ESA antennas in Spain
Satellites stay in contact with the Earth by means of a ground-station network. Engineers send commands to correct their trajectories, manoeuvre them into different orbits, and operate their instruments. The satellite transmits back to Earth not only the scientific data that it is gathering, but also the ‘housekeeping’ information needed by the operators to check the satellite’s performance.
The scientific data from all astronomy and planetary ESA missions whose Science Operations Centres (SOCs) are housed at ESAC arrive here from the Agency’s European Space Operations Centre (ESOC) in Darmstadt, near Frankfurt.
For these purposes, ESA has a number of antennas located at ESAC in Villafranca, Madrid, with modern electronic telemetry, telecommand and ranging equipment that allows commands to be sent to control the satellites and their payloads, as well as the scientific data to be received on the ground.
The ESAC antennas at Villafranca currently support:
- the Cluster flotilla, four satellites that are studying the Earth’s magnetic field
- SMART-1, the ESA small-satellite mission to the Moon
- Double Star (in support of China)
- occasionally Integral, the gamma-ray telescope
- and occasionally two of ESA’s Earth-observation satellites, Envisat and ERS-2.
ESA also has a deep space antenna located in Cebreros, Ávila. ESA’s next generation of astronomy and planetary missions are highly ambitious. Designed to open up new frontiers in space exploration, many of them will be placed very far away in space, not even orbiting Earth. To communicate with these deep-space missions, ESA is building-up a new network of deep-space antennas.

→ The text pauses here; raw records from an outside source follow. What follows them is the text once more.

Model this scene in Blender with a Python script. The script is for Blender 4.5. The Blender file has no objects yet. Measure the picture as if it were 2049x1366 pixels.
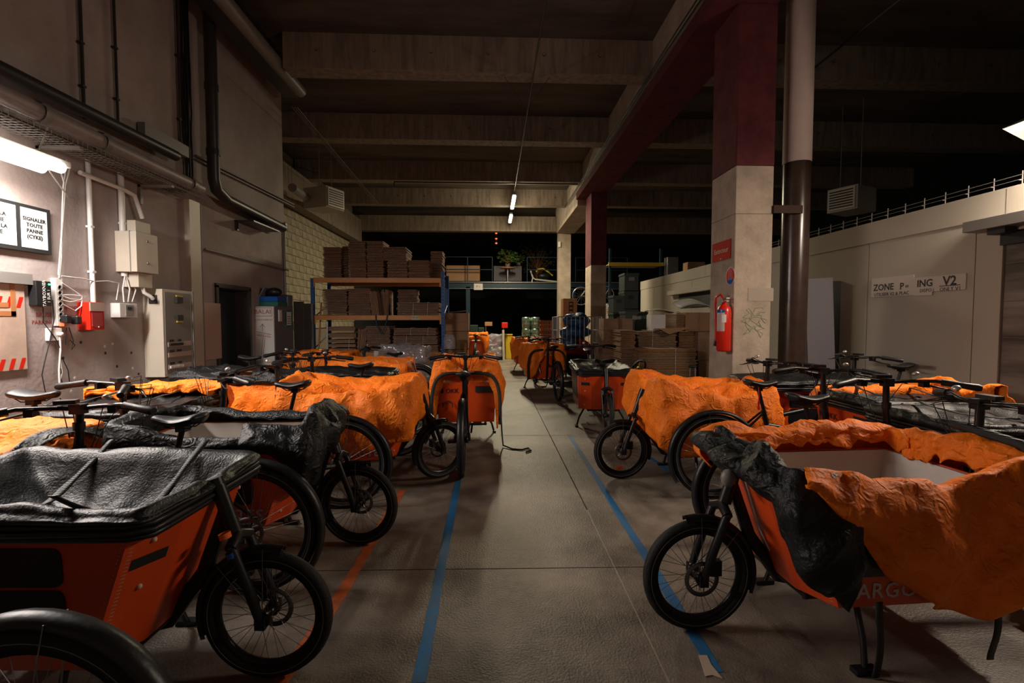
import bpy, bmesh, math, random
from mathutils import Vector, Matrix, noise

S = bpy.context.scene
COL = S.collection
PI = math.pi
random.seed(7)

# ------------------------------------------------------------------ camera
F = 950.0
CAM_H = 1.45
cam_d = bpy.data.cameras.new('camera')
cam = bpy.data.objects.new('camera', cam_d)
COL.objects.link(cam)
cam.location = (0, 0, CAM_H)
cam.rotation_euler = (PI/2 - math.radians(2.59), 0, -math.radians(2.38))
cam_d.sensor_width = 36
cam_d.lens = F/2049*36
cam_d.clip_end = 200
cam_d.clip_start = 0.02
S.camera = cam

# ------------------------------------------------------------------ world, exposure, lights
S.view_settings.view_transform = 'Standard'
S.view_settings.look = 'None'
S.view_settings.gamma = 1
S.view_settings.use_curve_mapping = False
S.view_settings.exposure = 0.4
W = bpy.data.worlds.new('world')
S.world = W
W.use_nodes = True
W.node_tree.nodes['Background'].inputs[0].default_value = (0.25, 0.4, 0.5, 1)
W.node_tree.nodes['Background'].inputs[1].default_value = 0.006

def area(name, loc, sx, sy, energy, color, rot=(0, 0, 0), spread=PI):
    l = bpy.data.lights.new(name, 'AREA')
    l.shape = 'RECTANGLE'; l.size = sx; l.size_y = sy
    l.energy = energy; l.color = color; l.spread = spread
    o = bpy.data.objects.new(name, l); COL.objects.link(o)
    o.location = loc; o.rotation_euler = rot
    return o
def point(name, loc, energy, color, r=0.1):
    l = bpy.data.lights.new(name, 'POINT'); l.energy = energy; l.color = color; l.shadow_soft_size = r
    o = bpy.data.objects.new(name, l); COL.objects.link(o); o.location = loc
    return o
WARM = (1.0, 0.82, 0.66)
NEUT = (1.0, 0.91, 0.85)
YEL = (1.0, 0.86, 0.58)
area('work_light_near_wall', (-3.62, 3.25, 2.64), 0.16, 1.6, 85, NEUT, (0, math.radians(-6), 0))
for k in range(3): point('work_glow_near_wall', (-3.60, 2.1+.6*k, 2.63), 25, NEUT, 0.06)
area('work_light_near_cold_room', (4.40, 3.20, 2.93), 0.05, 1.1, 62, WARM, (0, math.radians(25), 0))
for k in range(2): point('work_glow_near_cold_room', (4.38, 2.65+.5*k, 2.86), 21, WARM, 0.04)
area('aisle_tube_light', (0.66, 15.0, 5.04), 0.12, 1.4, 190, YEL)
area('aisle_tube_light_far', (0.66, 17.1, 5.00), 0.12, 1.3, 110, YEL)
for k in range(2): point('aisle_tube_glow', (0.66, 14.9+2.1*k, 4.98), 44, YEL, 0.08)

_R = Matrix.Rotation(-math.radians(2.38), 3, 'Z') @ Matrix.Rotation(PI/2 - math.radians(2.59), 3, 'X')
CP = Vector((0, 0, CAM_H))
def ray(px, py): return _R @ Vector(((px-1024.5)/F, -(py-683.0)/F, -1))
def PY(px, py, Y): d = ray(px, py); return CP + d*(Y/d.y)      # measured point at depth Y
def PX(px, py, X): d = ray(px, py); return CP + d*(X/d.x)      # measured point on a side wall
def PZ(px, py, Z): d = ray(px, py); return CP + d*((Z-CAM_H)/d.z)

# ------------------------------------------------------------------ materials
def mat(name, color, rough=0.6, metal=0.0, var=0.0, vscale=4.0, bump=0.0, bscale=40.0, color2=None, spec=0.5, stretch=None,
        detail=6, crinkle=0.0, crscale=14, emis=None, estr=0.0, alpha=1.0, sheen=0.0, bands=0.0, rvar=0.0):
    m = bpy.data.materials.new(name); m.use_nodes = True
    nt = m.node_tree; n = nt.nodes; L = nt.links
    b = n['Principled BSDF']
    b.inputs['Base Color'].default_value = (*color, 1)
    b.inputs['Roughness'].default_value = rough
    b.inputs['Metallic'].default_value = metal
    b.inputs['Specular IOR Level'].default_value = spec
    b.inputs['Alpha'].default_value = alpha
    tc = n.new('ShaderNodeTexCoord')
    src = tc.outputs['Object']
    if stretch:
        mp = n.new('ShaderNodeMapping'); mp.inputs['Scale'].default_value = stretch
        L.new(src, mp.inputs[0]); src = mp.outputs[0]
    if var > 0 or color2:
        t = n.new('ShaderNodeTexNoise'); t.inputs['Scale'].default_value = vscale; t.inputs['Detail'].default_value = detail
        t.inputs['Roughness'].default_value = 0.65
        L.new(src, t.inputs['Vector'])
        r = n.new('ShaderNodeValToRGB')
        c2 = color2 or tuple(c*(1-var) for c in color)
        r.color_ramp.elements[0].position = 0.36; r.color_ramp.elements[1].position = 0.64
        r.color_ramp.elements[0].color = (*c2, 1); r.color_ramp.elements[1].color = (*color, 1)
        L.new(t.outputs['Fac'], r.inputs[0]); L.new(r.outputs[0], b.inputs['Base Color'])
        if rvar:
            mr = n.new('ShaderNodeMapRange'); mr.inputs['To Min'].default_value = rough-rvar; mr.inputs['To Max'].default_value = rough+rvar
            L.new(t.outputs['Fac'], mr.inputs[0]); L.new(mr.outputs[0], b.inputs['Roughness'])
    last = None
    if bump > 0:
        t = n.new('ShaderNodeTexNoise'); t.inputs['Scale'].default_value = bscale; t.inputs['Detail'].default_value = 5
        L.new(src, t.inputs['Vector'])
        bp = n.new('ShaderNodeBump'); bp.inputs['Strength'].default_value = bump; bp.inputs['Distance'].default_value = 0.01
        L.new(t.outputs['Fac'], bp.inputs['Height']); last = bp
    if crinkle > 0:
        t = n.new('ShaderNodeTexNoise'); t.inputs['Scale'].default_value = crscale; t.inputs['Detail'].default_value = 8
        t.inputs['Distortion'].default_value = 1.6
        try: t.noise_type = 'RIDGED_MULTIFRACTAL'
        except Exception: pass
        L.new(src, t.inputs['Vector'])
        bp = n.new('ShaderNodeBump'); bp.inputs['Strength'].default_value = crinkle; bp.inputs['Distance'].default_value = 0.012
        L.new(t.outputs['Fac'], bp.inputs['Height'])
        if last: L.new(last.outputs[0], bp.inputs['Normal'])
        last = bp
    if bands > 0:
        t = n.new('ShaderNodeTexWave'); t.inputs['Scale'].default_value = bands; t.inputs['Distortion'].default_value = 1.0
        t.bands_direction = 'Z'
        L.new(src, t.inputs['Vector'])
        bp = n.new('ShaderNodeBump'); bp.inputs['Strength'].default_value = 0.4; bp.inputs['Distance'].default_value = 0.004
        L.new(t.outputs['Fac'], bp.inputs['Height'])
        if last: L.new(last.outputs[0], bp.inputs['Normal'])
        last = bp
    if last: L.new(last.outputs[0], b.inputs['Normal'])
    if emis:
        b.inputs['Emission Color'].default_value = (*emis, 1); b.inputs['Emission Strength'].default_value = estr
    if sheen: b.inputs['Sheen Weight'].default_value = sheen
    return m

M = {}
M['floor'] = mat('floor_concrete', (0.235, 0.195, 0.152), 0.44, var=0.4, vscale=2.2, bump=0.4, bscale=90, detail=15, rvar=0.16, color2=(0.085, 0.071, 0.058))
M['wall'] = mat('painted_concrete', (0.41, 0.35, 0.33), 0.8, var=0.25, vscale=1.1, bump=0.4, bscale=26, color2=(0.30, 0.238, 0.22), detail=10)
M['conc'] = mat('cast_concrete', (0.29, 0.228, 0.172), 0.85, bump=0.5, bscale=14, color2=(0.155, 0.122, 0.094), vscale=2.2, stretch=(5, 5, 0.7), detail=10)
M['conc_lite'] = mat('pillar_concrete', (0.44, 0.355, 0.28), 0.85, bump=0.6, bscale=30, color2=(0.29, 0.235, 0.185), vscale=3.0, detail=12)
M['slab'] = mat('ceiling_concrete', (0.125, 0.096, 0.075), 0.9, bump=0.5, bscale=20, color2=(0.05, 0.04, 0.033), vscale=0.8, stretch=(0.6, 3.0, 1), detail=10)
M['block'] = mat('block_masonry', (0.36, 0.31, 0.215), 0.9, bump=0.6, bscale=30, color2=(0.22, 0.19, 0.13), vscale=3, detail=8)
M['purple'] = mat('maroon_paint', (0.125, 0.030, 0.032), 0.8, spec=0.15, bump=0.25, bscale=45, color2=(0.075, 0.02, 0.026), vscale=4)
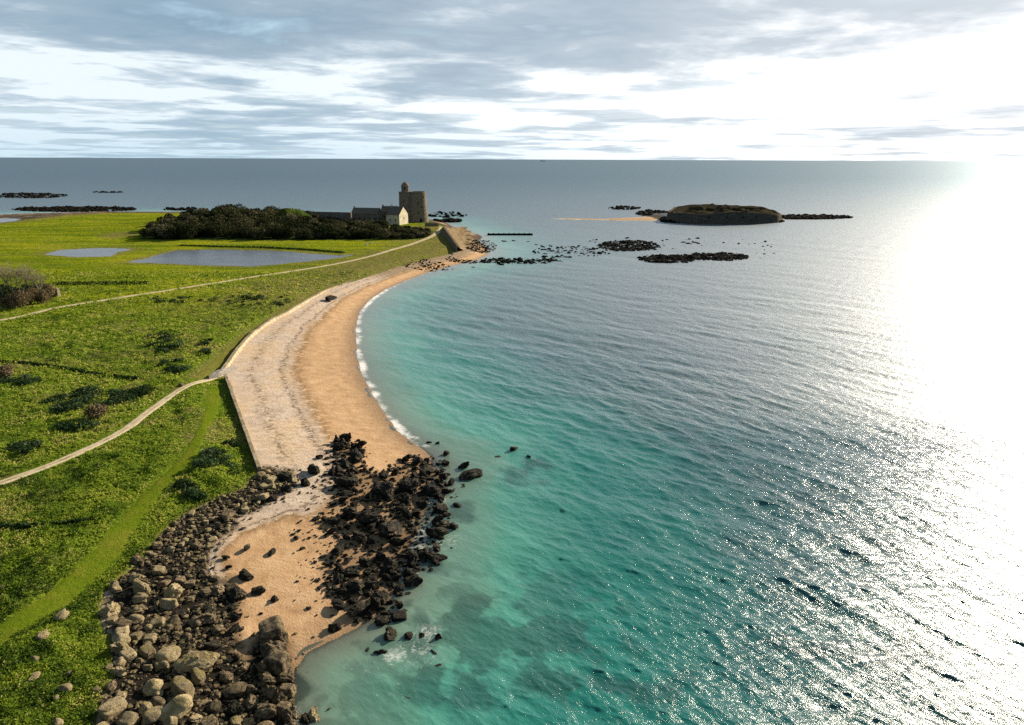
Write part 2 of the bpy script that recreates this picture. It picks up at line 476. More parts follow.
def mat_sea():
    m, t, out = material('sea_water')
    p = t.pos()
    dep = t.attr('depth')                  # metres / 10
    weed = t.attr('weed')
    foam = t.attr('foam')
    # wind chop finer than the modelled waves
    q = t.mapping(p, (1, 1, 1), (0, 0, R(40)))
    q = t.mapping(q, (0.4, 1.0, 1))
    n1 = t.noise(q, 2.3, 7, 0.66, 0.8)
    n2 = t.noise(q, 0.55, 6, 0.62, 0.4)
    h = t.math('ADD', t.math('MULTIPLY', n1, 0.13), t.math('MULTIPLY', n2, 0.17))
    nb = t.new('ShaderNodeBump'); nb.inputs['Distance'].default_value = 1.0
    t.put(nb.inputs['Strength'], t.math('MULTIPLY', 1.0, t.ramp(dep, [(0.0, 0.25), (0.12, 0.85), (0.3, 1.0)])))
    t.put(nb.inputs['Height'], h)
    nor = nb.outputs[0]
    big = t.noise(p, 0.02, 4, 0.6)
    body = t.ramp(dep, [(0.0, (0.44, 0.50, 0.36)), (0.03, (0.28, 0.48, 0.36)), (0.09, (0.11, 0.42, 0.32)), (0.17, (0.018, 0.225, 0.185)),
                        (0.29, (0.006, 0.095, 0.10)), (0.45, (0.003, 0.052, 0.068)), (0.7, (0.002, 0.045, 0.066))])
    body = t.mix(t.ramp(big, [(0.4, 0.0), (0.65, 0.35)]), body, (0.004, 0.06, 0.075))
    body = t.mix(t.math('MULTIPLY', weed, 0.52), body, (0.008, 0.030, 0.032))
    dif = t.new('ShaderNodeBsdfDiffuse'); t.put(dif.inputs['Color'], body)
    soft = t.new('ShaderNodeVectorMath', operation='MULTIPLY_ADD'); t.put(soft.inputs[0], nor); soft.inputs[1].default_value = (.5, .5, .5); soft.inputs[2].default_value = (0, 0, .5)
    nrm = t.new('ShaderNodeVectorMath', operation='NORMALIZE'); t.put(nrm.inputs[0], soft.outputs[0]); t.put(dif.inputs['Normal'], nrm.outputs[0])
    tr = t.new('ShaderNodeBsdfTransparent'); t.put(tr.inputs['Color'], t.ramp(dep, [(0, (0.98, 0.99, 0.97)), (0.15, (0.6, 0.9, 0.8)), (0.4, (0.1, 0.6, 0.5))]))
    mx = t.new('ShaderNodeMixShader')
    t.put(mx.inputs[0], t.ramp(dep, [(0.0, 0.12), (0.03, 0.5), (0.10, 0.82), (0.22, 0.97), (0.3, 1.0)]))
    t.l.new(tr.outputs[0], mx.inputs[1]); t.l.new(dif.outputs[0], mx.inputs[2])
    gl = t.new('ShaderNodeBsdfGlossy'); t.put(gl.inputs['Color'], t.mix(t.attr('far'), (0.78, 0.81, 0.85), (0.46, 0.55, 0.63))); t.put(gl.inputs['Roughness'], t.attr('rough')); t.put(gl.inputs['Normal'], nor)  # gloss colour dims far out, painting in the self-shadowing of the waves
    fr = t.new('ShaderNodeFresnel'); fr.inputs['IOR'].default_value = 1.34; t.put(fr.inputs['Normal'], nor)
    mg = t.new('ShaderNodeMixShader'); t.put(mg.inputs[0], t.math('MINIMUM', t.math('MULTIPLY', fr.outputs[0], 1.55), t.ramp(t.attr('rough'), [(0.20, 0.9), (0.35, 0.7), (0.44, 0.56)]))); t.l.new(mx.outputs[0], mg.inputs[1]); t.l.new(gl.outputs[0], mg.inputs[2])
    fm = t.new('ShaderNodeBsdfDiffuse'); fm.inputs['Color'].default_value = (0.78, 0.79, 0.78, 1)
    fn = t.noise(p, 2.6, 8, 0.8, 1.0)
    ff = t.math('MULTIPLY', t.ramp(t.math('ADD', fn, t.math('SUBTRACT', t.math('MULTIPLY', foam, 0.85), 0.62)), [(0.22, 0), (0.50, 1)]), t.ramp(foam, [(0, 0), (0.12, 1)]))
    mf = t.new('ShaderNodeMixShader'); t.put(mf.inputs[0], ff); t.l.new(mg.outputs[0], mf.inputs[1]); t.l.new(fm.outputs[0], mf.inputs[2])
    t.l.new(mf.outputs[0], out.inputs[0])
    return m


def mat_rock(name, ramp_stops, lichen, lam, rough=0.75, spec=0.3, bump=0.7, strata=0.0):
    m, t, out = material(name)
    v = t.obj(); r = t.rnd()
    off = t.new('ShaderNodeVectorMath', operation='ADD'); t.put(off.inputs[0], v)
    cx = t.new('ShaderNodeCombineXYZ'); t.put(cx.inputs[0], t.math('MULTIPLY', r, 37.0)); t.put(cx.inputs[1], t.math('MULTIPLY', r, 91.0))
    t.l.new(cx.outputs[0], off.inputs[1]); w = off.outputs[0]
    n = t.noise(w, 2.2, 8, 0.7); n2 = t.noise(w, 0.9, 4, 0.6); nf = t.noise(w, 9.0, 5, 0.7)
    c = t.ramp(n, ramp_stops)
    hsv = t.new('ShaderNodeHueSaturation'); t.put(hsv.inputs['Value'], t.math('ADD', 0.62, t.math('MULTIPLY', r, 0.75))); t.put(hsv.inputs['Color'], c)
    c = hsv.outputs[0]
    up = t.new('ShaderNodeSeparateXYZ'); t.put(up.inputs[0], t.new('ShaderNodeNewGeometry').outputs['Normal'])
    lf = t.math('MULTIPLY', t.ramp(n2, [(0.48, 0), (0.62, lam)]), t.ramp(up.outputs[2], [(0.2, 0.15), (0.8, 1.0)]))
    c = t.mix(lf, c, lichen)
    c = t.mix(t.ramp(nf, [(0.28, 0.7), (0.45, 0.0)]), c, (0.02, 0.018, 0.014))
    h = t.math('ADD', t.math('MULTIPLY', n, 0.7), t.math('MULTIPLY', nf, 0.3))
    principled(t, out, c, rough, t.bump(h, 1.0, 0.45), spec * .45)
    return m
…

The powerful new 35-metre antenna at Cebreros is currently one of two ESA deep-space ground stations, the other being at New Norcia in Australia. Cebreros’s first task will be to support the Venus Express mission – the first ESA mission to our nearest neighbouring planet and the hottest in the Solar System – from October 2005. Other interplanetary missions will follow, including BepiColombo, as well as missions orbiting the second Lagrangian point – a point beyond the Moon, 1.5 million kilometres from Earth – such as Herschel, Planck and Gaia.